Assistant U.S. Attorney T. Markus Funk asked Cecil if he ever went to the police with information about McCaffrey and the boys he said he abused.

"No, I did not," Cecil said. "He didn't tell me who they were or where they were."

In addition to boys at parishes, McCaffrey confessed he solicited male prostitutes frequently while a priest, though he insisted he always asked the "hustlers" if they were 18.

McCaffrey denied having genital sexual intercourse with any of the boys, and said the ones who alleged he had were lying.

A 40-year-old man [John] who accused McCaffrey of abusing him in 1978 said he thought of the priest as a big brother until McCaffrey began molesting him.

"I see him now and I want to physically hurt him," the man said, staring at McCaffrey, who sat in court in a bright orange jumpsuit and stared at the table in front of him.

"I'm shaking like a leaf right now. I have a baby girl and I wouldn't baptize her in the Catholic Church for anything. I think about this all the time," he said.

A young woman [Kate] who identified herself as McCaffrey's niece said the priest brought parish boys along on family vacations, and the boys slept in his bed, but he used his influence as a clergyman to convince them not to say anything.

"Everyone knew," she said. "He did it right under everyone's noses, because he was Father Vince and nobody questioned him."

McCaffrey testified that he received treatment for sexual addiction and alcoholism for years, beginning in 1987, but he continued to molest children until he left the priesthood.
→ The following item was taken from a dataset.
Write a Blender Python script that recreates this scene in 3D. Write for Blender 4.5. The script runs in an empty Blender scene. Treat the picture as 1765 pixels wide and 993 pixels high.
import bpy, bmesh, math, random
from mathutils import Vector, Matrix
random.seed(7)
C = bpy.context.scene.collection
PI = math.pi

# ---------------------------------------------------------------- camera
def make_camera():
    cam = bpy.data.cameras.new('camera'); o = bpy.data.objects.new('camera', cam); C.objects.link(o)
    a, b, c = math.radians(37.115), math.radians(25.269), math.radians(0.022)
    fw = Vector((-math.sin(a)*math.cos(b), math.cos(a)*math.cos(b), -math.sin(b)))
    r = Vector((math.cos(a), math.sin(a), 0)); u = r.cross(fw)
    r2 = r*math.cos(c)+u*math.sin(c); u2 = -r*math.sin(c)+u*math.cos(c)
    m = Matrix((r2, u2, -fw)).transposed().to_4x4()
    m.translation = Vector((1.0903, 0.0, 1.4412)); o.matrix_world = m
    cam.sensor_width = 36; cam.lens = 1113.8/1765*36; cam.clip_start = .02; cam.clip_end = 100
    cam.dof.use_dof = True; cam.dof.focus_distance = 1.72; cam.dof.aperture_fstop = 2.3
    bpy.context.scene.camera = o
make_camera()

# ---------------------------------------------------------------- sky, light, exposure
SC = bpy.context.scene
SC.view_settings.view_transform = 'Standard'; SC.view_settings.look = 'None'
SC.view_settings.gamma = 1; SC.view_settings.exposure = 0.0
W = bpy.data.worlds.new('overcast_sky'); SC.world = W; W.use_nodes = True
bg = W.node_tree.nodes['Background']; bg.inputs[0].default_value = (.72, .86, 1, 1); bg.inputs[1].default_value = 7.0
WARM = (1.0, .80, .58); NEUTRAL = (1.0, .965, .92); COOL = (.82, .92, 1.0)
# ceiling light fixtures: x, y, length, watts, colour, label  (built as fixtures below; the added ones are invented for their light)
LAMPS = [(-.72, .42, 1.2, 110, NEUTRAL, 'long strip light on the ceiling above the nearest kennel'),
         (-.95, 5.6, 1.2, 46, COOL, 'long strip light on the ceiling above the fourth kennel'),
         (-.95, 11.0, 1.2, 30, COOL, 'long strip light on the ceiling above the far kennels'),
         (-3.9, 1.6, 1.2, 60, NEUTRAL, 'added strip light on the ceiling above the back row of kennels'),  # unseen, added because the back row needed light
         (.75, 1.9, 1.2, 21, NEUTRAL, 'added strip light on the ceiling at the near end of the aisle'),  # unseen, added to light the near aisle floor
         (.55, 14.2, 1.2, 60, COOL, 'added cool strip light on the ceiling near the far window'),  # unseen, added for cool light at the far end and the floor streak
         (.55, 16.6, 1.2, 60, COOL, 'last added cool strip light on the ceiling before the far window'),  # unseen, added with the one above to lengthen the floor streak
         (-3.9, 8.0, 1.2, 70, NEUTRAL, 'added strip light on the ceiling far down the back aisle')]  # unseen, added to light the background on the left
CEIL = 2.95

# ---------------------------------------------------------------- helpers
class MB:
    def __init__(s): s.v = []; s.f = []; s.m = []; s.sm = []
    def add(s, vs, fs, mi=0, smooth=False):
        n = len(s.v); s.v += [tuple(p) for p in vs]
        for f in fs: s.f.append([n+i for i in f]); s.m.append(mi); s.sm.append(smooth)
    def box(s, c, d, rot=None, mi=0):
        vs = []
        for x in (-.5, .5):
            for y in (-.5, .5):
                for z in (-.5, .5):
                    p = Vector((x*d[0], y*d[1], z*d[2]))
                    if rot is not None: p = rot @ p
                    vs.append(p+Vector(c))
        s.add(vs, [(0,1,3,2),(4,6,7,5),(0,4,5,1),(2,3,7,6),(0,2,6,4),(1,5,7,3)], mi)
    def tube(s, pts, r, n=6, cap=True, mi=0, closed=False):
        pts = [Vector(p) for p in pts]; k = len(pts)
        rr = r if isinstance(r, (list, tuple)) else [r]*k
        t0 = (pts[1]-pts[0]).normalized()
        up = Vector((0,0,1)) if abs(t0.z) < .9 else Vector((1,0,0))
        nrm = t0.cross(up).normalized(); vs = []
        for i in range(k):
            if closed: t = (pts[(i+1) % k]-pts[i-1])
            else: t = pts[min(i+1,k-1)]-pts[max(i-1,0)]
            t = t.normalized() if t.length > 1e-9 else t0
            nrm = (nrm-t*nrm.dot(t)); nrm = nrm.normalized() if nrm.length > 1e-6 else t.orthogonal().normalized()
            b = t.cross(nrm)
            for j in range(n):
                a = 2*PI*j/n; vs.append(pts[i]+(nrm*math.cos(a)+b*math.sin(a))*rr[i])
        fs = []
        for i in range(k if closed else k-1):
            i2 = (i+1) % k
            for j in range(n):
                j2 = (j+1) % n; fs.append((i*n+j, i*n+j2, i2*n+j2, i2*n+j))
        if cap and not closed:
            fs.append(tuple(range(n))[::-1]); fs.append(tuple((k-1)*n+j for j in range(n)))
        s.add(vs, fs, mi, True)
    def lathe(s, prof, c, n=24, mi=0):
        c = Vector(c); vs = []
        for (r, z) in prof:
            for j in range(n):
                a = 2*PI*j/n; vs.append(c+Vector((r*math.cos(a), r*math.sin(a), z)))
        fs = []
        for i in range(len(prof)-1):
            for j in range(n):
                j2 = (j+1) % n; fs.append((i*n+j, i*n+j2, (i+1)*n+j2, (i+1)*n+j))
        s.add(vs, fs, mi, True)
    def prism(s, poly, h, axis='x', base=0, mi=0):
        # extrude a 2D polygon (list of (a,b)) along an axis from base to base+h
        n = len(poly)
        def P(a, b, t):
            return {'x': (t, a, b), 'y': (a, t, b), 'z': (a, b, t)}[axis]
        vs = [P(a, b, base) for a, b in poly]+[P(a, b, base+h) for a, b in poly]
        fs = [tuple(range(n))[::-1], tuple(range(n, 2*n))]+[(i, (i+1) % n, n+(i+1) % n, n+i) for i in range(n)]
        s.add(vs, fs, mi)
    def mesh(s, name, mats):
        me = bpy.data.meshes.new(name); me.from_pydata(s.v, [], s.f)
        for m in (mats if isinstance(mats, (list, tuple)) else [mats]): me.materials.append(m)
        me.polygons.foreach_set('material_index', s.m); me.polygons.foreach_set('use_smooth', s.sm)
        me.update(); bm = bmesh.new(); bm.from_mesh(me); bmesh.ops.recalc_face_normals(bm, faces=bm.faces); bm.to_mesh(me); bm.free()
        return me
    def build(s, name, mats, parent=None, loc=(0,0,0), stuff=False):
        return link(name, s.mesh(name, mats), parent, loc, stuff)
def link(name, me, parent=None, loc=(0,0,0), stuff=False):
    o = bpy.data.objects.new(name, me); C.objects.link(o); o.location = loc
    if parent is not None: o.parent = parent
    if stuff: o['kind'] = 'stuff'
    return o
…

Since 1993, he has lived alone in Chicago, working first as a manager for an Amoco gas station and then for State Farm Insurance as an insurance salesman.

He said he attended Alcoholics Anonymous meetings before his arrest, but admitted he did not think he could control his sexual appetites on his own.

When federal agents searched his home, McCaffrey told them he used child pornography as a "release" and as a way to keep himself from abusing actual children. He described his pornography collection to agents as a "victimless crime."

His sentencing is set for Jan. 6. The Archdiocese of Chicago faces a lawsuit over McCaffrey's behavior.